Night Battles: Witchcraft and Agrarian Cults in the Sixteenth and Seventeenth Centuries
By Carlo Ginzburg, John Tedeschi, Anne C. Tedeschi
Why this book?
In 1575, the Roman Inquisition came across some disturbing rumors of villagers who called themselves benandanti, meaning “good walkers.” These men and women of the agrarian district of the Friuli in northeastern Italy were thought to be special because, as the folk narrative goes, they were born with the amniotic membrane (or the “caul”) covering their heads. When the individuals reached adulthood, on certain Thursday nights of the year, an angel summoned them from sleep, and, travelling out of their bodies in the form of mice, cats, and other small animals, they flew into the clouds to fight malevolent witches (malandanti). The benandanti fought with bundles of fennel while the witches wielded sorghum stocks. If the “good walkers” were successful in defending the crops, it would be a good year; if the witches won, the harvest would be abysmal and the witchy “evil walkers” would destroy the wine, often by urinating in the casks. The Catholic Inquisition considered the nocturnal activities of the benandanti to be nothing short of heresy and witchcraft.
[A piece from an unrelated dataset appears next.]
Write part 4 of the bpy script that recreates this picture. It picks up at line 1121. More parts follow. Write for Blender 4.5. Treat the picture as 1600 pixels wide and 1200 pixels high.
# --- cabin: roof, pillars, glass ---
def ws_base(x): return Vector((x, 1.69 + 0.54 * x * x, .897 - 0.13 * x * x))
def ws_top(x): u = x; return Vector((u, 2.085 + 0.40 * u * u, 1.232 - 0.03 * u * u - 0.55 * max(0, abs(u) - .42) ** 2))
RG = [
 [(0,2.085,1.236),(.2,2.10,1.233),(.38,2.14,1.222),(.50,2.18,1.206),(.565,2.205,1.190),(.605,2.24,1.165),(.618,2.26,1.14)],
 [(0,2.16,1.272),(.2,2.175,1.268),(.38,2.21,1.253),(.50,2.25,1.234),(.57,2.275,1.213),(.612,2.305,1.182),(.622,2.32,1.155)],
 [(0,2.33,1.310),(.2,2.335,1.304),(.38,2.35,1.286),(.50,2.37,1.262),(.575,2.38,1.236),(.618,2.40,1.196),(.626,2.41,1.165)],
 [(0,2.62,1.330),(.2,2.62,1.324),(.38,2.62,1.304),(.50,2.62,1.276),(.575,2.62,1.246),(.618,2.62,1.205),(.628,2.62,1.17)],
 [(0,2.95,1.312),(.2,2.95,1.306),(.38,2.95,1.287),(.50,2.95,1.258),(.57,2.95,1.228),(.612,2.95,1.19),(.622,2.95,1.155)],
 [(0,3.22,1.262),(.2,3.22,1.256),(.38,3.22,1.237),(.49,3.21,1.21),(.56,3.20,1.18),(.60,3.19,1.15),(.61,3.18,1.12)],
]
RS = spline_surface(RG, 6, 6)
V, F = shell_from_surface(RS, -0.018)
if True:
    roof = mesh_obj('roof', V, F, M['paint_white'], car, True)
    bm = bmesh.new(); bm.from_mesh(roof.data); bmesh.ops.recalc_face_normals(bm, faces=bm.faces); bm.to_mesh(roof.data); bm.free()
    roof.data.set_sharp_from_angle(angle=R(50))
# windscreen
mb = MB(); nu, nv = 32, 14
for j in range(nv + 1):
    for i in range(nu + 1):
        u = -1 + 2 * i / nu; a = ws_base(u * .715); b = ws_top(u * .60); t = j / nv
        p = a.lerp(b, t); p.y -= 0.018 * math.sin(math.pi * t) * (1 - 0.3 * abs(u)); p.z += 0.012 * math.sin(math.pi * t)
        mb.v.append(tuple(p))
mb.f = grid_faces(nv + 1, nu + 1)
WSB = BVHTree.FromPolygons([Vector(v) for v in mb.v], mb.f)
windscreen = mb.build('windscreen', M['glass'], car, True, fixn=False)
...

Although the earliest accounts of the “good walkers’” journeys had no trace of Satanic witches' gatherings and no renunciation of Christianity, over time the benandanti were themselves convinced that their visionary experiences were a product of demonic illusion. Ginzburg argues that the tradition of nocturnal battles has deep roots in pre-Christian shamanistic fertility cults and that processions of the dead were widespread across central Europe as far back as six thousand years ago. I pick this book because of the author’s sensitivity to complexity; he does not simplify historical processes by casing one group as the “bad guys” clashing with and manipulating their “victims.” It is a brilliant depiction of how, throughout a period of over a hundred years, two cultural factions in one society can understand a reality so differently. In addition to Ginzburg’s analysis, Night Battles contains the Inquisition’s trial records.